In just days, the computer shop had jokers and loyal viewers flooding his stream, hoping he'd admit fault. Instead, he doubled down, saying he had full control. When configurations were unreasonable, he said they were fine.

Under public pressure, he shut down the shop and compensated customers.

It wasn't over.

Viewers checked through Enterprise Check and found: **he held no shares. Slanda's boss held 51%, and another 49% was held by someone named Peng Lanqiang.**

**Peng Lanqiang had theft convictions.**

The supermarket owner interviewed by TV during the free WiFi installation days was also named Peng Lanqiang. They had a good relationship—likely nominee shareholding.

Then they discovered: Peng Lanqiang's fellow inmates from his theft case all appeared in his stream. One called Liu Zhuo was a room manager in his stream and called himself a neighborhood security guard.

Baidu Tieba veterans exposed: Super Xiaojie had four childhood friends. Peng Lanqiang and Liu Zhuo were among them.

During childhood New Years: with only twenty yuan in allowance from five people, they couldn't afford internet cafes. They bought pineapple beer, lay on grass drinking it. The grass was too prickly, so they played in a friend's yard. It was so cold they accidentally set the grandmother's wooden chair on fire.

Later, one friend studied media abroad. When he returned, Xiaojie helped him find work. Xiaojie said: "In my heart, I always owed him a chair."

Another of the "Five Tigers" opened a BBQ restaurant, invited friends to eat—went broke from freeloaders. Xiaojie claimed he only went at the opening; someone must've been constantly eating for free.

**Coincidentally,** the BBQ restaurant he recommended on stream—the owner was one of Peng Lanqiang's theft accomplices.

If that's a coincidence, it's too coincidental.

**Everything proved: Super Xiaojie is a liar.**

The computer shop, his four childhood friends—he lied about all of it.

Viewers began investigating his background.

By his own account: graduated from Central South University at 22, started streaming that year.
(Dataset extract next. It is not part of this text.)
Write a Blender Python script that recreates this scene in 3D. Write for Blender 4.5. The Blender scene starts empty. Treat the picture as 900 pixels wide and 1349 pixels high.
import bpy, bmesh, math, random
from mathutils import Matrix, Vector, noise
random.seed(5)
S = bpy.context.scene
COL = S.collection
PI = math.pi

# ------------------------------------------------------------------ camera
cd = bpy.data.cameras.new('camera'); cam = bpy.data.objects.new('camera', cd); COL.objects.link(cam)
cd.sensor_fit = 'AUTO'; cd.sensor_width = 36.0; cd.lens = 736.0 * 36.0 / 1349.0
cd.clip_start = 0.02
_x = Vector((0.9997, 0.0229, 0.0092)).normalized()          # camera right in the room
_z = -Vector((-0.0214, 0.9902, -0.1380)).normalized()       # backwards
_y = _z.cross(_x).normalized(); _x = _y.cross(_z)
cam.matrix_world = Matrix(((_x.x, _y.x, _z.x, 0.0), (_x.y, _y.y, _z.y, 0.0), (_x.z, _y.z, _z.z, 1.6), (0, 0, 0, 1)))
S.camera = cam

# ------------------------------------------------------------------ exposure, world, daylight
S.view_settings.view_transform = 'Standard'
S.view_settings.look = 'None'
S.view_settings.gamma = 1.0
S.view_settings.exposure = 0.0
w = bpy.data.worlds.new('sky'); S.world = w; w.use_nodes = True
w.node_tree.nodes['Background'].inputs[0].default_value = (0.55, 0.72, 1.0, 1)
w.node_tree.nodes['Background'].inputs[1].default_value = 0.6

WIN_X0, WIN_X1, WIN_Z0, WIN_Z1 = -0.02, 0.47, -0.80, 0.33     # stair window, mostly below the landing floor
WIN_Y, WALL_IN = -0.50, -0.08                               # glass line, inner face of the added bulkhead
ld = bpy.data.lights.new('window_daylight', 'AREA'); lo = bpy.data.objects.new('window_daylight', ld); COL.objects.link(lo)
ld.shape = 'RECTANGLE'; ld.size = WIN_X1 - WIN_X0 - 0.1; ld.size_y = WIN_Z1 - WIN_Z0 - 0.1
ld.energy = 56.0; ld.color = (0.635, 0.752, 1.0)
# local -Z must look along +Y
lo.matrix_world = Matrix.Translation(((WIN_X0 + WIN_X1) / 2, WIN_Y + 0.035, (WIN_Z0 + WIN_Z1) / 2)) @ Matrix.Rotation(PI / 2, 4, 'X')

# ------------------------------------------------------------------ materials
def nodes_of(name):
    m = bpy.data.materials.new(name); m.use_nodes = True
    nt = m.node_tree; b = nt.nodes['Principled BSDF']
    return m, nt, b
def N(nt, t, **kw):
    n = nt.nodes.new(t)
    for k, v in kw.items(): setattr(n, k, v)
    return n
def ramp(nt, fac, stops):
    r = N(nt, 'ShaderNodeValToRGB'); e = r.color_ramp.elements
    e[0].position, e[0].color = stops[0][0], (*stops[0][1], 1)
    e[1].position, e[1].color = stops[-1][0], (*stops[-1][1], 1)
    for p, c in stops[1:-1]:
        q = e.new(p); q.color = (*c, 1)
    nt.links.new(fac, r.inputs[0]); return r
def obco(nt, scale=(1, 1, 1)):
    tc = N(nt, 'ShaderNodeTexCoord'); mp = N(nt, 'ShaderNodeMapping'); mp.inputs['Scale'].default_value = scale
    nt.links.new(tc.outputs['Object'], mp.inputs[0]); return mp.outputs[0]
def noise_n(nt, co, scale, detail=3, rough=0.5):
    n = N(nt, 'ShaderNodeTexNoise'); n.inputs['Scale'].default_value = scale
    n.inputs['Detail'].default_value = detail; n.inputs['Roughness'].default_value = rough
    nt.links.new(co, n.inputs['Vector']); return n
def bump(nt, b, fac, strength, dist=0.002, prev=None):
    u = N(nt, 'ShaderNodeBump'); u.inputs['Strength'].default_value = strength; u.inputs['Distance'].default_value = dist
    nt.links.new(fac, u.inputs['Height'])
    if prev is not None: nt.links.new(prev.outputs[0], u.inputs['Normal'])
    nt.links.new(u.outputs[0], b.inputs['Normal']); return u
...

Before streaming: seven or eight jobs—art store worker, computer mall technician, movie projectionist, honey salesman, programmer, Hunan TV intern.

**Too many jobs. Timeline completely doesn't add up.**

Central South University Alumni Association: no such person.

Based on stream content, viewers found: his English is poor, doesn't even know H₂O formula. His multi-year programmer persona was proven false—he can't even code.

**The final nail:** Self-exposure.

An old viewer pointed out: his NGA and Baidu Tieba IDs are the same. That Tieba account posted in 2012: "Been staying home for nearly ten years."

**By timeline: he only has junior high school education.**

His claimed Central South University degree? All lies.

In just over ten days, viewers completely exposed this fake, high-education good guy.

Stripped of his disguise: just a BS-spouting junior high dropout streamer.

Later he posted a long reply, admitting education fraud. The lies were just vanity speaking. He described a series of childhood bullying experiences—implying: because he didn't want to talk about childhood, he lied. Then needed more lies to cover up.

Viewers didn't buy it.

The boy who cried wolf: believed the first time, believed the second time, nobody believes the third time.

Who knows if this is just fishing for sympathy to salvage his collapsing image?

Originally wanted to open a small shop and make his fans popcorn snacks [profit from followers]. Instead, he overplayed and lost his entire base.

His stream heat plummeted. He'll never return to his former peak.